Ülkenin milli bekası için başka bir alternatif olmadığını söyleyen Bahçeli, “Beka, var oluştur, milli varlığımızın kesintiye uğramadan devamıdır. Bekamız tehlikeye girerse yok oluş kaçınılmazdır. Hatta mezarlarımızın bile talan edilmesi makus kaderimiz olacaktır. 3. Dünya Savaşı konuşulmaktadır. Gıda, göç ve enerji krizi beşeriyeti kuşatmıştır. Coğrafyalar kargaşa içinde, provokasyonlar devrededir. Rusya kısmi seferberlik ilan etmiştir. Dünya diken üstünde, bıçak sırtındadır. Soğuk Savaş bitmiştir ama sıcak savaşlar dönemi açılmıştır. Nükleer silah tehdidi her gün endişeleri körüklemektedir. Önümüzdeki yıllar kurşun gibi ağır olacaktır.” değerlendirmesinde bulundu.
“Ülkemizin geleceğini teslimiyetçiler belirleyemez”
Türkiye’nin güvenliğinin, devletin ülkesi ve milletiyle bölünmez bütünlüğünün her şeyin önünde ve üstünde olduğunu vurgulayan Bahçeli, “Ülkemizin geleceğini teslimiyetçiler belirleyemez. Ülkemizin güvenliğini terör seviciler, emperyalizmin kuklaları tayin edemez. Yaparsak biz yaparız, Türkiye’mizi güven, huzur, istikrar ve gelişmişlik limanına biz taşırız. Bilmeyen varsa söyleyeyim, biz milletin ruh kökü olan Cumhur İttifakı’yız.” diye konuştu.
Bahçeli, Türkiye’ye sahip çıkacaklarını, Cumhuriyet’in 100. yıl dönümünü Cumhur İttifakı’nın zaferiyle taçlandıracaklarını belirtti.
Türk milletinin, artık maskeleri düşmüş ihanet odaklarını tanıması gerektiğini dile getiren Bahçeli, şunları kaydetti:
“Bunlar, bazen bölücü terörün sözcülüğünü yaparak masa başında boy göstermektedir.
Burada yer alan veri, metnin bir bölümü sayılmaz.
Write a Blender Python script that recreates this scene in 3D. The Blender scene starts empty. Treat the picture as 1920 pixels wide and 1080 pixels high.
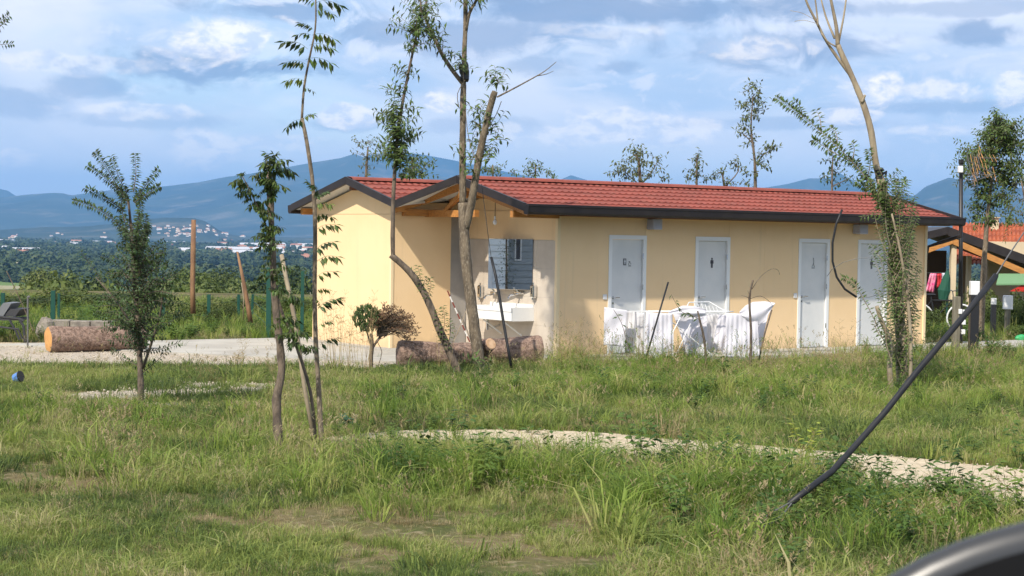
import bpy, math, random
import numpy as np
from mathutils import Vector, Matrix
random.seed(7); rng = np.random.default_rng(11)
C = bpy.context.scene.collection
scene = bpy.context.scene
PI = math.pi
# ------------------------------------------------------------------ camera
F = 3265.0; CAMH = 2.07
pitch = math.atan(93 / F); roll = math.atan(0.01708)
fw = Vector((0, math.cos(pitch), -math.sin(pitch))); up0 = Vector((0, math.sin(pitch), math.cos(pitch)))
rt = math.cos(roll) * Vector((1, 0, 0)) + math.sin(roll) * up0
up = -math.sin(roll) * Vector((1, 0, 0)) + math.cos(roll) * up0
cd = bpy.data.cameras.new('camera'); cam = bpy.data.objects.new('camera', cd); C.objects.link(cam)
M = Matrix((rt, up, -fw)).transposed().to_4x4(); M.translation = (0, 0, CAMH)
cam.matrix_world = M
cd.sensor_width = 36; cd.lens = 36 * F / 1920; cd.clip_start = 0.05; cd.clip_end = 90000
cd.dof.use_dof = True; cd.dof.focus_distance = 27; cd.dof.aperture_fstop = 16
scene.camera = cam
# ------------------------------------------------------------------ light
ANG = math.atan2(0.581, 0.814)                       # heading of the long facade
U = Vector((math.cos(ANG), math.sin(ANG), 0)); V = Vector((-math.sin(ANG), math.cos(ANG), 0))
travel = (U + 0.46 * V + Vector((0, 0, -1.05))).normalized()
sd = bpy.data.lights.new('sun', 'SUN'); sun = bpy.data.objects.new('sun', sd); C.objects.link(sun)
sd.energy = 3.7; sd.angle = math.radians(1.0); sd.color = (1.0, 0.92, 0.80)
sun.rotation_euler = travel.to_track_quat('-Z', 'Y').to_euler(); sun.location = (-20, -25, 40)
elev = math.asin(-travel.z); srot = math.atan2(-travel.x, -travel.y)
scene.view_settings.view_transform = 'Standard'; scene.view_settings.look = 'None'
scene.view_settings.exposure = 0.6; scene.view_settings.gamma = 1
scene.cycles.max_bounces = 7; scene.cycles.diffuse_bounces = 3; scene.cycles.glossy_bounces = 3
scene.cycles.transparent_max_bounces = 8; scene.cycles.volume_bounces = 0
scene.cycles.use_denoising = True

def N(nt, typ, **kw):
    n = nt.nodes.new(typ)
    for k, v in kw.items():
        if k.startswith('i_'):
            n.inputs[k[2:].replace('_', ' ')].default_value = v
        else: setattr(n, k, v)
    return n
def mth(nt, op, a, b=None, c=None, clamp=False):
    n = nt.nodes.new('ShaderNodeMath'); n.operation = op; n.use_clamp = clamp
    for i, x in enumerate((a, b, c)):
        if x is None: continue
        if isinstance(x, (int, float)): n.inputs[i].default_value = x
        else: nt.links.new(x, n.inputs[i])
    return n.outputs[0]
def sstep(nt, x, lo, hi):
    n = nt.nodes.new('ShaderNodeMapRange'); n.interpolation_type = 'SMOOTHSTEP'
    nt.links.new(x, n.inputs[0]); n.inputs[1].default_value = lo; n.inputs[2].default_value = hi
    return n.outputs[0]
def mixc(nt, fac, a, b):
    n = nt.nodes.new('ShaderNodeMix'); n.data_type = 'RGBA'
    for s, x in ((0, fac), (6, a), (7, b)):
        if isinstance(x, (int, float)): n.inputs[s].default_value = x
        elif isinstance(x, tuple): n.inputs[s].default_value = (*x[:3], 1)
        else: nt.links.new(x, n.inputs[s])
    return n.outputs[2]

# ------------------------------------------------------------------ sky with clouds
wd = bpy.data.worlds.new('World'); scene.world = wd; wd.use_nodes = True
nt = wd.node_tree; nt.nodes.clear()
sky = N(nt, 'ShaderNodeTexSky', sky_type='NISHITA', sun_disc=False, sun_elevation=elev, sun_rotation=srot, altitude=200, air_density=1.0, dust_density=0.6, ozone_density=2.0)
tc = N(nt, 'ShaderNodeTexCoord')
sep = N(nt, 'ShaderNodeSeparateXYZ'); nt.links.new(tc.outputs['Generated'], sep.inputs[0])
dx, dy, dz = sep.outputs
# flattened direction: clouds near the horizon are seen edge on
cmb = N(nt, 'ShaderNodeCombineXYZ'); nt.links.new(dx, cmb.inputs[0]); nt.links.new(dy, cmb.inputs[1])
nt.links.new(mth(nt, 'MULTIPLY', dz, 2.9), cmb.inputs[2])
def noise(vec, scale, detail, rough=0.5, dist=0.0, off=(0, 0, 0)):
    mp = N(nt, 'ShaderNodeMapping'); nt.links.new(vec, mp.inputs[0]); mp.inputs['Location'].default_value = off
    n = N(nt, 'ShaderNodeTexNoise'); n.inputs['Scale'].default_value = scale; n.inputs['Detail'].default_value = detail
    n.inputs['Roughness'].default_value = rough; n.inputs['Distortion'].default_value = dist
    nt.links.new(mp.outputs[0], n.inputs['Vector']); return n
veil = noise(cmb.outputs[0], 3.6, 7, 0.55, 0.4, (3, 1, 0)).outputs[0]
mass = noise(cmb.outputs[0], 7.0, 6, 0.52, 0.5, (1.3, 4.2, 0.7)).outputs[0]
fine = noise(cmb.outputs[0], 22.0, 7, 0.6, 0.3, (5.1, 2, 0)).outputs[0]
# hand placed clouds: (photo x, y, half width, half height) in directions of the sky
def dirv(px, py):
    d = fw + (px - 960) / F * rt + (540 - py) / F * up
    d.normalize(); return math.atan2(d.x, d.y), d.z
az = mth(nt, 'ARCTAN2', dx, dy)
cm2 = N(nt, 'ShaderNodeCombineXYZ'); nt.links.new(az, cm2.inputs[0]); nt.links.new(mth(nt, 'MULTIPLY', dz, 1.7), cm2.inputs[1])
iso = noise(cm2.outputs[0], 26.0, 8, 0.58, 0.6, (2.2, 5.1, 0)).outputs[0]; iso2 = noise(cm2.outputs[0], 70.0, 6, 0.6, 0.2, (0.3, 1.1, 0)).outputs[0]
wob = mth(nt, 'ADD', mth(nt, 'MULTIPLY', mth(nt, 'SUBTRACT', iso, 0.5), 3.6), mth(nt, 'MULTIPLY', mth(nt, 'SUBTRACT', iso2, 0.5), 0.9))
wob2 = mth(nt, 'MULTIPLY', mth(nt, 'SUBTRACT', mass, 0.5), 2.0)
def blobs(lst, soft):
    acc = None
    for px, py, hw, hh, s in lst:
        a0, z0 = dirv(px, py)
        a = mth(nt, 'DIVIDE', mth(nt, 'SUBTRACT', az, a0), hw / F); b = mth(nt, 'DIVIDE', mth(nt, 'SUBTRACT', dz, z0), hh / F)
        d = mth(nt, 'SQRT', mth(nt, 'ADD', mth(nt, 'MULTIPLY', a, a), mth(nt, 'MULTIPLY', b, b)))
        d = mth(nt, 'ADD', mth(nt, 'ADD', d, wob), wob2)
        m = mth(nt, 'MULTIPLY', mth(nt, 'SUBTRACT', 1.0, sstep(nt, d, 1 - soft, 1 + soft)), s)
        acc = m if acc is None else mth(nt, 'MAXIMUM', acc, m)
    return acc
DARK = [(400, 125, 170, 32, .8), (540, 15, 160, 20, .7), (1130, 20, 330, 28, .85), (930, 70, 260, 35, .7), (1480, 92, 150, 34, .75), (1850, 66, 85, 18, .75),
        (190, 165, 80, 20, .55), (30, 190, 90, 26, .5), (1020, 120, 70, 16, .45), (1160, 128, 50, 14, .5), (1320, 15, 260, 18, .7), (700, 60, 90, 36, .6), (1750, 200, 210, 14, .45), (640, 235, 50, 10, .5),
        (880, 235, 90, 14, .4), (1500, 232, 200, 10, .45), (250, 225, 150, 12, .4), (1780, 15, 200, 12, .5)]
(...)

Bu bedhahlar, bazen sözde aydın, bazen yazar-çizer, bazen sivil toplum örgütü, bazen iş adamı, bazen de siyasetçi kisvesi altında kinlerini kusmaktadır. Bizim ilhamımız Samsun, Havza ve Amasya’dan sonra 26 Haziran 1919’da yollara düşüp 3 Temmuz 1919’da Erzurum’a gelen ve ardından 23 Temmuz-7 Ağustos 1919 tarihleri arasında milli bir kongre toplayan Atatürk ve Milli Mücadele kahramanlarıdır. Biz, manda ve himayeyi reddeden inanmışlığın tarafıyız. Biz, tam bağımsızlığımızı ve milli bekamızı son damla kanına kadar müdafaa edecek iman ve irade gücünün tarafıyız. Biz, Misak-ı Milliyi and bilen sarsılmaz sadakatin tarafıyız. Biz, ‘ya istiklal ya ölüm’ seslenişinin tarafıyız. Biz, ‘ölürsem şehit kalırsam gaziyim’ diyen fedakarlığın tarafıyız. Türk vatanı has bahçemiz, Türk milleti baş tacımız, Erzurum, Erzincan, Gümüşhane, Bayburt, Bingöl, elbette Türkiye kara sevdamızdır.”